### What is being asked
In the material below, please retype the lines from the very first through the one with "sp('pivot_bolt', G().rod(BRC +", exactly and without pictures.

[START OF Data provided]

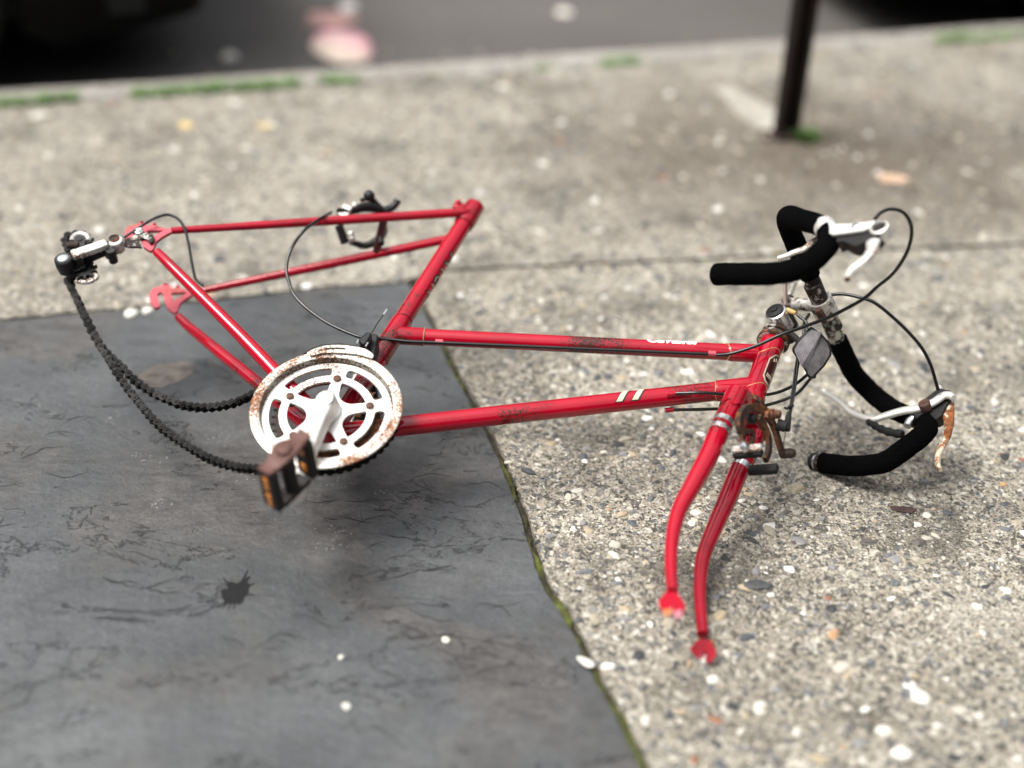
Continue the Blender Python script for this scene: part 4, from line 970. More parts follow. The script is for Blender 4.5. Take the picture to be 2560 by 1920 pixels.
wt = [(-0.267,0.3165,-0.0059),(-0.2631,0.3141,-0.0114),(-0.2825,0.3458,0.0269),(-0.2877,0.3332,0.0255),(-0.2877,0.3224,0.0196)]
sp('shoe_nut', G().ball(wt[0], .0058).ball(wt[1], .0062).ball(wt[2], .0050), 'alloy', rbk)
sp('brake_shoe', G().box(wt[3], .016, .008, .008, (1, .2, 0)).box(wt[4], .020, .010, .010, (1, .1, 0)), 'alloy', rbk, bevel=.001)
sp('pivot_bolt', G().rod(BRC + V((0, 0, 0)), BRC + V((.014, -.012, 0)), .005, 10), 'dark_steel', rbk)

# ---- crankset
ZG = .0595                                                          # outer face of the chain guard
BOLT_A = [R(120.4), R(193), R(265), R(337), R(48.8)]
guard = G().ring([(.1052, ZG - .003), (.1052, ZG), (.1035, ZG + .0008), (.0930, ZG + .0006), (.0920, ZG - .0004), (.0920, ZG - .0012), (.0934, ZG - .002), (.1030, ZG - .003)], seg=120)
ch = bp('chain_guard', guard, 'alloy_rusty', angle=50, label='rust freckled white chain guard rim')
sp('guard_inner_wall', G().ring([(.0919, ZG - .0010), (.0905, ZG - .0095), (.0921, ZG - .0105), (.0932, ZG - .0022)], seg=120), 'alloy_grimy', ch)
ZS = ZG - .010                                                      # spider face
spider_out = circle(0, 0, .0900, 120)
def slot(r0, r1, a0, a1, rc=.004, n=14):
    # a curved window with rounded corners between radii r0 < r1
    pts = []
    def P(r, a): return (r * math.cos(a), r * math.sin(a))
    for (r, aa, ab) in ((r1 - 0, a0 + rc / r1, a1 - rc / r1),): pts += [P(r, aa + (ab - aa) * i / n) for i in range(n + 1)]
    pts += [P(r1 - rc * .3, a1 - rc / r1 * .3), P(r1 - rc, a1), P(r0 + rc, a1), P(r0 + rc * .3, a1 - rc / r0 * .3)]
    pts += [P(r0, (a1 - rc / r0) + ((a0 + rc / r0) - (a1 - rc / r0)) * i / n) for i in range(n + 1)]
    pts += [P(r0 + rc * .3, a0 + rc / r0 * .3), P(r0 + rc, a0), P(r1 - rc, a0), P(r1 - rc * .3, a0 + rc / r1 * .3)]
    return pts
wins = []
for i in range(5):
    a0, a1 = BOLT_A[i], BOLT_A[i] + R(72)
    wins.append(slot(.0665, .0805, a0 + R(8.5), a1 - R(8.5)))
    # inner window: wide at the rim, narrow at the hub
    w_ = []
    for k in range(15): w_.append((.0555, a0 + R(9.5) + (a1 - a0 - R(19)) * k / 14))
    w_ += [(.0540, a1 - R(8.5)), (.0500, a1 - R(9)), (.0360, a1 - R(14)), (.0310, a1 - R(20)), (.0285, a1 - R(29)), (.0280, (a0 + a1) / 2), (.0285, a0 + R(29)), (.0310, a0 + R(20)), (.0360, a0 + R(14)), (.0500, a0 + R(9)), (.0540, a0 + R(8.5))]
    wins.append([(r * math.cos(a), r * math.sin(a)) for r, a in w_])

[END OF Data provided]

### Result for this exercise
Continue the Blender Python script for this scene: part 4, from line 970. More parts follow. The script is for Blender 4.5. Take the picture to be 2560 by 1920 pixels.
wt = [(-0.267,0.3165,-0.0059),(-0.2631,0.3141,-0.0114),(-0.2825,0.3458,0.0269),(-0.2877,0.3332,0.0255),(-0.2877,0.3224,0.0196)]
sp('shoe_nut', G().ball(wt[0], .0058).ball(wt[1], .0062).ball(wt[2], .0050), 'alloy', rbk)
sp('brake_shoe', G().box(wt[3], .016, .008, .008, (1, .2, 0)).box(wt[4], .020, .010, .010, (1, .1, 0)), 'alloy', rbk, bevel=.001)
sp('pivot_bolt', G().rod(BRC + V((0, 0, 0)), BRC + V((.014, -.012, 0)), .005, 10), 'dark_steel', rbk)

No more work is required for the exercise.